PA3 boards, LHMAudio

LHMAudio,

if you haven't already began dinking with the Mosfets (i don't think its a bad mosfet, see below), i recommending testing the driver boards per my previous post first.

also, on the PA3's for DH200,220,500 make sure both small jumpers tying E3A to E4A and E11A to E12A are present (no jumper if used with XL600, XL280 that have separate rail for driver board).


regarding the Mosfets:

if a fet shorted, the rail current would run up and blow the rail fuse (or the fuse on the other rail)

if one fet was open or disconnected, causing a large difference in transconductance between N and P Mosfets, then the driver board would see a large voltage on FB inverting input, and immediately shift the Mosfet operating points to balance the drain currents , and null out the output DC offset to within a volt or so of zero.

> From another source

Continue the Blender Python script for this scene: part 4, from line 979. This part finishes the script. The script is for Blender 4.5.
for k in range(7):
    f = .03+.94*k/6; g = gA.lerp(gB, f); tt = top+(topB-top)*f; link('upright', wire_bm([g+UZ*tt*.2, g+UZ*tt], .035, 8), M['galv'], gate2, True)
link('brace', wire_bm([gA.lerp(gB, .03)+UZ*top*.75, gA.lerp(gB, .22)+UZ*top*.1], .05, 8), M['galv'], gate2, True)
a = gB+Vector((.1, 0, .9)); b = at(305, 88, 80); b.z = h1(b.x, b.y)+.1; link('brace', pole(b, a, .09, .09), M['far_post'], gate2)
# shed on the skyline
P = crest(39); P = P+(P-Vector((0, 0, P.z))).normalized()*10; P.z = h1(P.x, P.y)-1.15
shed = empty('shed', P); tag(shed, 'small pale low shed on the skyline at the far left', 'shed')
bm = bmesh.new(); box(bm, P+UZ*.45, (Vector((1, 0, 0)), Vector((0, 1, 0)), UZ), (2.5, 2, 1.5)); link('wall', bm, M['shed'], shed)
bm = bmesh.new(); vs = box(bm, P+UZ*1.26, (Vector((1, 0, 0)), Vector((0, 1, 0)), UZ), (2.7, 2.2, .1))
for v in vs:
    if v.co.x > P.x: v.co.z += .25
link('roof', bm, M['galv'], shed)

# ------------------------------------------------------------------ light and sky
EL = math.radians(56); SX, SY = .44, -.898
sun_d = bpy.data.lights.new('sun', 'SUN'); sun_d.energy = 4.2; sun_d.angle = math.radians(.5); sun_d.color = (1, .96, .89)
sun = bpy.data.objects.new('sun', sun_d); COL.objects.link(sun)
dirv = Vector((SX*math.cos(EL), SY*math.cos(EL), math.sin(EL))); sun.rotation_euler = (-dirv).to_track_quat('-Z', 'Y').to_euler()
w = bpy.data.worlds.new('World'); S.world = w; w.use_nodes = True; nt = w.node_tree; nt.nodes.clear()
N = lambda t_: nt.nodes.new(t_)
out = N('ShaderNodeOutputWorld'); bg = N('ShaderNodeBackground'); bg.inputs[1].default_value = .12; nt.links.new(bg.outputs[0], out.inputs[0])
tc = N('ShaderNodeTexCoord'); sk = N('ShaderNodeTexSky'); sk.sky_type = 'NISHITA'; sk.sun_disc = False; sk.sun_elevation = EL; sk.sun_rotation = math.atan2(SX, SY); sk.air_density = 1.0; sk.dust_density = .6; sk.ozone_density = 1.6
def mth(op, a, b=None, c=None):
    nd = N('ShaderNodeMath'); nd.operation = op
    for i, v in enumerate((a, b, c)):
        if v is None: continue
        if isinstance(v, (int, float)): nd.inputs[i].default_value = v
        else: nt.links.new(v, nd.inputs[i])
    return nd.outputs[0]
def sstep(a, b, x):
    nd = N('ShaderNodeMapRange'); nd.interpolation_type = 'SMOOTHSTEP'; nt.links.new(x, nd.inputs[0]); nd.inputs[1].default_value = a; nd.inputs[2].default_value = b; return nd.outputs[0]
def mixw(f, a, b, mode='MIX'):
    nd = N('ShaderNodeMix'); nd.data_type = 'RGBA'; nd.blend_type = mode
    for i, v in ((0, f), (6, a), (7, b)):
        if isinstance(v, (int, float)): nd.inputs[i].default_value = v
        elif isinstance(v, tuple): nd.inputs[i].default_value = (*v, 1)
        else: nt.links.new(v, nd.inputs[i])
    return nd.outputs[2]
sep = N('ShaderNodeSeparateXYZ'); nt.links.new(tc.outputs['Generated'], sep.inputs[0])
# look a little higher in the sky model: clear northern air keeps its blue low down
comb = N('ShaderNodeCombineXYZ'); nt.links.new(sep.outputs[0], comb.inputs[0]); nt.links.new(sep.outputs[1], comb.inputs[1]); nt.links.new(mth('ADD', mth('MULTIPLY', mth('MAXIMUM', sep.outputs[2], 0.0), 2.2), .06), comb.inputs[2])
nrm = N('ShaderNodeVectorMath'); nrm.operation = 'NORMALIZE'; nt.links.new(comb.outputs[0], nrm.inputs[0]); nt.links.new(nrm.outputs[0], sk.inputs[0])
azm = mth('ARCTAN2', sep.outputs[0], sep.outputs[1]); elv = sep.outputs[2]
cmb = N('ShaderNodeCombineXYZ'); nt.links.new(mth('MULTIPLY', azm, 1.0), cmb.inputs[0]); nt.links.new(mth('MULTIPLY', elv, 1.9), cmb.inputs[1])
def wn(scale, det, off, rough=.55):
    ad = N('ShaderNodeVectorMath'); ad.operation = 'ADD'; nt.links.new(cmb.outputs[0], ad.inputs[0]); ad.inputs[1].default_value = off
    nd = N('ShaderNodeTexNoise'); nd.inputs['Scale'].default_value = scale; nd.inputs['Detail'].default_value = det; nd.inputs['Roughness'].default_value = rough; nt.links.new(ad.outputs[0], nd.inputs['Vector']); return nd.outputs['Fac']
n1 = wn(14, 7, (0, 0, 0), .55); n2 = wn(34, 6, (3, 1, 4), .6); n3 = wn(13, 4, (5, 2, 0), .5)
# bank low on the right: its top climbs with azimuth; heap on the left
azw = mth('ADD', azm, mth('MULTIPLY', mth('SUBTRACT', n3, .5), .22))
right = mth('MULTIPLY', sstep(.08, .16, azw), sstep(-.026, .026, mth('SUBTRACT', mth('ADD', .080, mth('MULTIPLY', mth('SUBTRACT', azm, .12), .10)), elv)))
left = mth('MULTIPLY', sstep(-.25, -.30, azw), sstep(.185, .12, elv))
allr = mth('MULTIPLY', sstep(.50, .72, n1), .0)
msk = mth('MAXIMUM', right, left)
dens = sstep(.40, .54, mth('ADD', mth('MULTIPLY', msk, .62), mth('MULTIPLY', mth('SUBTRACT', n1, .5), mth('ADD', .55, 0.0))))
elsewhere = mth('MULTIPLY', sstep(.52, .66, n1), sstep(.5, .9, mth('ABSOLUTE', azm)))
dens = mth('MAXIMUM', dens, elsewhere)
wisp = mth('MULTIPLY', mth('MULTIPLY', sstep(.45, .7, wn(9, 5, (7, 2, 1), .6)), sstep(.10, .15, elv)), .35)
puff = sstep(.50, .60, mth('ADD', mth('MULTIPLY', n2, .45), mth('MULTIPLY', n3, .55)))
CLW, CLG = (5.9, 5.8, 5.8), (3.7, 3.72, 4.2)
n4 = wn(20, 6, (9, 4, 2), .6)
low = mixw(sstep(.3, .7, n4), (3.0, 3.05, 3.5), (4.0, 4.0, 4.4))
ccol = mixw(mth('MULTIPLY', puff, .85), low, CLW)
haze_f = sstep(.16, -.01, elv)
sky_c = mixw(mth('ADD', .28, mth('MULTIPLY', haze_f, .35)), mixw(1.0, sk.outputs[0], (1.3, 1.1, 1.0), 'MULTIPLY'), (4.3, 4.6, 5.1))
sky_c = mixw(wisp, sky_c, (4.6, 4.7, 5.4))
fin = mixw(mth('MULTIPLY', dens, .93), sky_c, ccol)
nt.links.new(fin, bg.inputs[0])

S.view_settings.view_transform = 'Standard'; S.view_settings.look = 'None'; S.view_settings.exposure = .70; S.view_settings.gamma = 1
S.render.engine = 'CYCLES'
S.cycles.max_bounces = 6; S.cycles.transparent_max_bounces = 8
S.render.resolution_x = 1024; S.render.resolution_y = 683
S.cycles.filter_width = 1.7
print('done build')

if they worked when retested with original hafler driver boards, then they are probably OK.


Let us know what the results are.

thanks,
Bruce
 
tincanear,

Thanks for your reply. I have not done anything since my last post, but I did speak with John at Musical Concepts. He is sending me 3 each of the P and N channel MOSFETS on my assumption that there is something flaky with at least one of the MOSFETS.

I will try your test on the Hafler board tonight. If I can adjust it to zero DC offset that will probably mean there is some kind of problem with one of the MOSFETS. In that case I will remove all but one each P and N channel MOSFET and check to see if I can eliminate the DC offset. If I can find a pair where the DC offset goes away, I think I can be pretty sure that there is a problem with one or more MOSFETS.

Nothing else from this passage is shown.